## WHAT TO WORK ON
Take the lines of the data below from the very first through the line containing "random.seed(7)" and output them exactly, pictures excluded.

## MATERIAL
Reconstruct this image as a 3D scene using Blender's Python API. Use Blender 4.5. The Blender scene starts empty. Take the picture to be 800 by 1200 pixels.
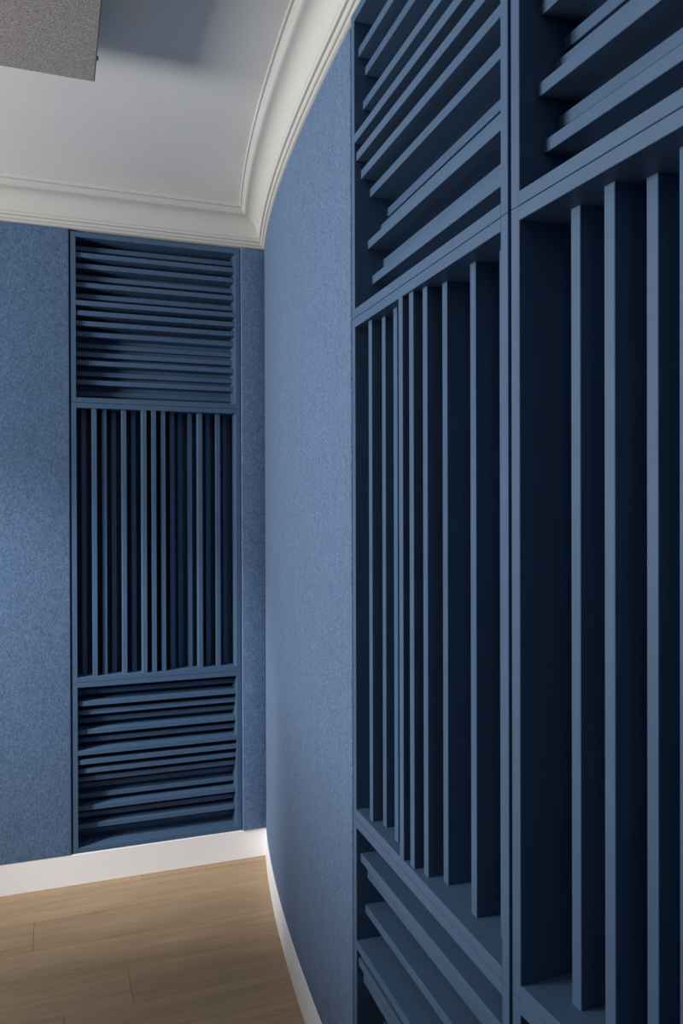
import bpy, math, random
import numpy as np
from mathutils import Matrix, Vector

C = bpy.context.scene.collection
scene = bpy.context.scene
random.seed(7)

# ------------------------------------------------------------------ helpers
class MB:
    """Collects vertices and faces of one mesh."""
    def __init__(self):
        self.v, self.f, self.tone = [], [], []
    def add(self, verts, faces, tone=0.0):
        b = len(self.v)
        self.v += [tuple(p) for p in verts]
        for f in faces:
            self.f.append(tuple(b + i for i in f)); self.tone.append(tone)
    def box(self, x0, x1, y0, y1, z0, z1, tone=0.0):
        self.add([(x0,y0,z0),(x1,y0,z0),(x1,y1,z0),(x0,y1,z0),(x0,y0,z1),(x1,y0,z1),(x1,y1,z1),(x0,y1,z1)],
                 [(0,3,2,1),(4,5,6,7),(0,1,5,4),(1,2,6,5),(2,3,7,6),(3,0,4,7)], tone)
    def prism(self, prof, axis, a0, a1):
        """extrude a closed outline; prof holds (y, other) pairs, axis is 'x' or 'z'"""
        n = len(prof)
        mk = (lambda a, p: (a, p[0], p[1])) if axis == 'x' else (lambda a, p: (p[1], p[0], a))
        vs = [mk(a0, p) for p in prof] + [mk(a1, p) for p in prof]
        fs = [(i, (i+1) % n, n + (i+1) % n, n + i) for i in range(n)]
        fs += [tuple(range(n))[::-1], tuple(range(n, 2*n))]
        self.add(vs, fs)
    def build(self, name, mat, parent=None, smooth=False, tones=False):
        me = bpy.data.meshes.new(name)
        me.from_pydata(self.v, [], self.f)
        if tones:
            at = me.attributes.new('plank', 'FLOAT', 'FACE')
            at.data.foreach_set('value', self.tone)
        me.materials.append(mat)
        import bmesh
        bm = bmesh.new(); bm.from_mesh(me)
        bmesh.ops.recalc_face_normals(bm, faces=bm.faces)
        bm.to_mesh(me); bm.free()
        if smooth:
            for p in me.polygons: p.use_smooth = True
            me.set_sharp_from_angle(angle=math.radians(35))
        o = bpy.data.objects.new(name, me); C.objects.link(o)
        if parent: o.parent = parent
        return o

def tag(o, label=None, cat=None, group=None, kind=None):
    for k, v in (('label', label), ('category', cat), ('group', group), ('kind', kind)):
        if v: o[k] = v
    return o

def slab_bar(axis, a0, a1, y0, y1, c0, c1, ch=0.0007):
    """bar along x or z with its two front long edges eased"""
    m = MB()
    m.prism([(y1, c0), (y0 + ch, c0), (y0, c0 + ch), (y0, c1 - ch), (y0 + ch, c1), (y1, c1)], axis, a0, a1)
    return m

# ------------------------------------------------------------------ materials
def lin(c): return tuple(((x/255)/12.92 if x/255 <= .04045 else ((x/255+.055)/1.055)**2.4) for x in c) + (1,)
def new_mat(name, rough=.5, spec=.5):
    m = bpy.data.materials.new(name); m.use_nodes = True
    nt = m.node_tree; b = nt.nodes['Principled BSDF']
    b.inputs['Roughness'].default_value = rough
    b.inputs['Specular IOR Level'].default_value = spec
    return m, nt, b
def noise(nt, scale, detail=2, rough=.5, vec=None, mapscale=None):
    tc = nt.nodes.new('ShaderNodeTexCoord')
    n = nt.nodes.new('ShaderNodeTexNoise'); n.inputs['Scale'].default_value = scale
    n.inputs['Detail'].default_value = detail; n.inputs['Roughness'].default_value = rough
    src = vec or tc.outputs['Object']
    if mapscale:
        mp = nt.nodes.new('ShaderNodeMapping'); mp.inputs['Scale'].default_value = mapscale
        nt.links.new(src, mp.inputs['Vector']); src = mp.outputs['Vector']
    nt.links.new(src, n.inputs['Vector'])
    return n
def ramp(nt, fac, stops):
    r = nt.nodes.new('ShaderNodeValToRGB'); nt.links.new(fac, r.inputs['Fac'])
    e = r.color_ramp.elements
    e[0].position, e[0].color = stops[0]; e[1].position, e[1].color = stops[-1]
    for p, c in stops[1:-1]:
        k = e.new(p); k.color = c
    return r
def mix(nt, a, b, fac, mode='MULTIPLY'):
    m = nt.nodes.new('ShaderNodeMix'); m.data_type = 'RGBA'; m.blend_type = mode
    if isinstance(fac, float): m.inputs[0].default_value = fac
    else: nt.links.new(fac, m.inputs[0])
    for i, s in ((6, a), (7, b)):
        if isinstance(s, tuple): m.inputs[i].default_value = s
        else: nt.links.new(s, m.inputs[i])
    return m.outputs[2]
def bump(nt, b, h, strength, dist):
    bp = nt.nodes.new('ShaderNodeBump'); bp.inputs['Strength'].default_value = strength
    bp.inputs['Distance'].default_value = dist
    nt.links.new(h, bp.inputs['Height']); nt.links.new(bp.outputs['Normal'], b.inputs['Normal'])

def fabric_mat(name, dark, mid, light, weave=420):
    m, nt, b = new_mat(name, .95, .15)
    n1 = noise(nt, weave, 3, .65, mapscale=(1, 1, .55))
    n2 = noise(nt, 55, 4, .7, mapscale=(1, 1, .35))
    r = ramp(nt, n1.outputs['Fac'], [(.30, lin(dark)), (.5, lin(mid)), (.70, lin(light))])
    r2 = ramp(nt, n2.outputs['Fac'], [(.3, (.86, .86, .88, 1)), (.7, (1.06, 1.06, 1.05, 1))])
    nt.links.new(mix(nt, r.outputs['Color'], r2.outputs['Color'], 1.0), b.inputs['Base Color'])
    b.inputs['Sheen Weight'].default_value = .15
    b.inputs['Sheen Roughness'].default_value = .6
    bump(nt, b, n1.outputs['Fac'], .5, .0012)
    return m
M_fabric = fabric_mat('blue_fabric', (63, 86, 118), (86, 112, 145), (110, 138, 173), 280)
M_tweed = fabric_mat('grey_tweed', (96, 89, 83), (155, 147, 140), (205, 198, 191), 300)

def paint_mat():
    m, nt, b = new_mat("navy_paint", .5, .32)
    n = noise(nt, 9, 3)
    r = ramp(nt, n.outputs['Fac'], [(.3, lin((67, 92, 120))), (.7, lin((71, 96, 125)))])
    nt.links.new(r.outputs['Color'], b.inputs['Base Color'])
    f = noise(nt, 260, 2)
    bump(nt, b, f.outputs['Fac'], .08, .0006)
    return m
M_navy = paint_mat()

def plain(name, c, rough, spec=.4, var=.03, bs=.05):
    m, nt, b = new_mat(name, rough, spec)
    n = noise(nt, 3.5, 4)
    c0 = tuple(x*(1-var) for x in lin(c)[:3]) + (1,); c1 = tuple(min(1, x*(1+var)) for x in lin(c)[:3]) + (1,)
    r = ramp(nt, n.outputs['Fac'], [(.3, c0), (.7, c1)])
    nt.links.new(r.outputs['Color'], b.inputs['Base Color'])
    f = noise(nt, 180, 2); bump(nt, b, f.outputs['Fac'], bs, .0005)
    return m
M_ceiling = plain('ceiling_paint', (237, 235, 229), .9, .2)
M_trim = plain("white_trim", (201, 200, 195), .55, .3, .01, 0)
M_base = plain('white_baseboard', (249, 248, 249), .4, .4, .01)
M_wall = plain('blue_wall_paint', (74, 98, 134), .9, .2)
M_plain_wall = plain('pale_wall_paint', (196, 198, 204), .9, .2)
M_metal = plain('dark_metal', (70, 70, 72), .4, .5)

def wood_mat():
    m, nt, b = new_mat('oak_planks', .48, .35)
    at = nt.nodes.new('ShaderNodeAttribute'); at.attribute_name = 'plank'
    tc = nt.nodes.new('ShaderNodeTexCoord')
    cmb = nt.nodes.new('ShaderNodeCombineXYZ')
    mul = nt.nodes.new('ShaderNodeMath'); mul.operation = 'MULTIPLY'; mul.inputs[1].default_value = 37.0
    nt.links.new(at.outputs['Fac'], mul.inputs[0])
    nt.links.new(mul.outputs[0], cmb.inputs['X']); nt.links.new(mul.outputs[0], cmb.inputs['Z'])
    add = nt.nodes.new('ShaderNodeVectorMath'); add.operation = 'ADD'
    nt.links.new(tc.outputs['Object'], add.inputs[0]); nt.links.new(cmb.outputs[0], add.inputs[1])
    g1 = noise(nt, 1.0, 5, .6, add.outputs[0], (1.6, 30, 30))
    g1.inputs['Distortion'].default_value = .8
    g2 = noise(nt, 1.0, 3, .6, add.outputs[0], (14, 260, 260))
    g3 = noise(nt, 1.0, 2, .5, add.outputs[0], (2.2, 5, 5))
    r1 = ramp(nt, g1.outputs['Fac'], [(.28, lin((158, 131, 101))), (.5, lin((174, 147, 115))), (.72, lin((184, 158, 126)))])
    r2 = ramp(nt, g2.outputs['Fac'], [(.3, (.84, .83, .82, 1)), (.65, (1.03, 1.03, 1.03, 1))])
    c = mix(nt, r1.outputs['Color'], r2.outputs['Color'], 1.0)
    r3 = ramp(nt, g3.outputs['Fac'], [(.3, (.88, .86, .85, 1)), (.7, (1.04, 1.04, 1.04, 1))])
    c = mix(nt, c, r3.outputs['Color'], 1.0)
    rt = ramp(nt, at.outputs['Fac'], [(0, (.90, .89, .88, 1)), (1, (1.05, 1.04, 1.02, 1))])
    c = mix(nt, c, rt.outputs['Color'], 1.0)
    nt.links.new(c, b.inputs['Base Color'])
    bump(nt, b, g2.outputs['Fac'], .12, .0006)
    return m
M_wood = wood_mat()
M_gap = plain('plank_gap', (70, 52, 38), .9, .1)

# ------------------------------------------------------------------ measured layout (metres, floor at z = 0)
EYE = 1.3144
NB = 2.9097                      # plane of the far wall's diffuser fronts
Z_BASE, Z_SEAM2, Z_SEAM1, Z_TOP = .1070, EYE - .6094, EYE + .3706, EYE + .9665
Z_CROWN, Z_CEIL = EYE + .974, EYE + 1.098
XL, YR = -2.6, -1.6              # left and rear walls
_pf = np.polyfit([1.463, 1.751, 2.127, 2.32, 2.491, 2.619, 2.68, 2.904],
                 [.562, .580, .6148, .6415, .666, .686, .6955, .744], 3)
def arc_x(y): return .5357 + (y - .919)**2/18.2
def face_x(y):                   # face line of the gently bowed right wall
    a = arc_x(y)
    if y <= 1.0: return a + .001
    p = float(np.polyval(_pf, y))
    if y >= 1.6: return p
    w = (y - 1.0)/.6; w = w*w*(3 - 2*w)
    return (a + .001)*(1-w) + p*w if y < 1.463 else p*1.0 if w > 1 else (a + .001)*(1-w) + p*w
def slope(y): return (face_x(y + .01) - face_x(y - .01))/.02
def off_pt(y, d):                # point d metres into the room from the right wall's face
    s = slope(y); k = 1/math.hypot(1, s)
    return (face_x(y) - d*k, y + d*s*k)
def right_x(y, d):               # x of the line offset by d into the room, at depth y
    return face_x(y) - d*math.hypot(1, slope(y))

# ------------------------------------------------------------------ floor
m = MB()
JOINTS = {0: [.285], 1: [-1.12], 2: [-.07], 3: [-1.25], 4: [.188], 5: [.015]}
Wp = .178; row = 0; y1 = 2.868 + Wp
m.box(XL - .1, 1.0, YR - .1, 3.14, -.03, -.0012, 0)
while y1 > YR - .1:
    y0 = y1 - Wp
    js = JOINTS.get(row)
    first = js[0] if js else None
    if first is None:
        first = random.uniform(-1.2, -.6)
    xs = sorted([first + 2.05*k for k in range(-4, 4)])
    xs = [XL - .1] + [x for x in xs if XL - .05 < x < .95] + [1.0]
    for a, b in zip(xs, xs[1:]):
        m.box(a + .0006, b - .0006, y0 + .0004, y1 - .0004, -.004, 0, random.random())
    y1 = y0; row += 1
fl = m.build('floor', M_wood, tones=True); tag(fl, kind='structure')
fl.data.materials.append(M_gap)
for p in list(fl.data.polygons)[:6]: p.material_index = 1

# ------------------------------------------------------------------ ceiling and walls
m = MB(); m.box(XL - .1, 1.0, YR - .1, 3.14, Z_CEIL, Z_CEIL + .1)
tag(m.build('ceiling', M_ceiling), kind='structure')
m = MB(); m.box(XL - .1, 1.0, NB + .115, NB + .23, 0, Z_CEIL)
tag(m.build('wall_back', M_wall), kind='structure')
m = MB(); m.box(XL - .1, 1.0, YR - .1, YR, 0, Z_CEIL)
tag(m.build('wall_rear', M_wall), kind='structure')
# left wall with a window opening
WY0, WY1, WZ0, WZ1 = 1.15, 2.05, 1.32, 1.96
m = MB()
m.box(XL - .1, XL, YR, WY0, 0, Z_CEIL); m.box(XL - .1, XL, WY1, NB + .115, 0, Z_CEIL)
m.box(XL - .1, XL, WY0, WY1, 0, WZ0); m.box(XL - .1, XL, WY0, WY1, WZ1, Z_CEIL)
tag(m.build('wall_left', M_wall), kind='structure')
m = MB()
for a, b, c, d in ((WY0 - .05, WY0, WZ0 - .05, WZ1 + .05), (WY1, WY1 + .05, WZ0 - .05, WZ1 + .05),
                   (WY0, WY1, WZ0 - .05, WZ0), (WY0, WY1, WZ1, WZ1 + .05)):
    m.box(XL, XL + .015, a, b, c, d)
tag(m.build('window_1', M_base), kind='structure')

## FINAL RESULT
Reconstruct this image as a 3D scene using Blender's Python API. Use Blender 4.5. The Blender scene starts empty. Take the picture to be 800 by 1200 pixels.
import bpy, math, random
import numpy as np
from mathutils import Matrix, Vector

C = bpy.context.scene.collection
scene = bpy.context.scene
random.seed(7)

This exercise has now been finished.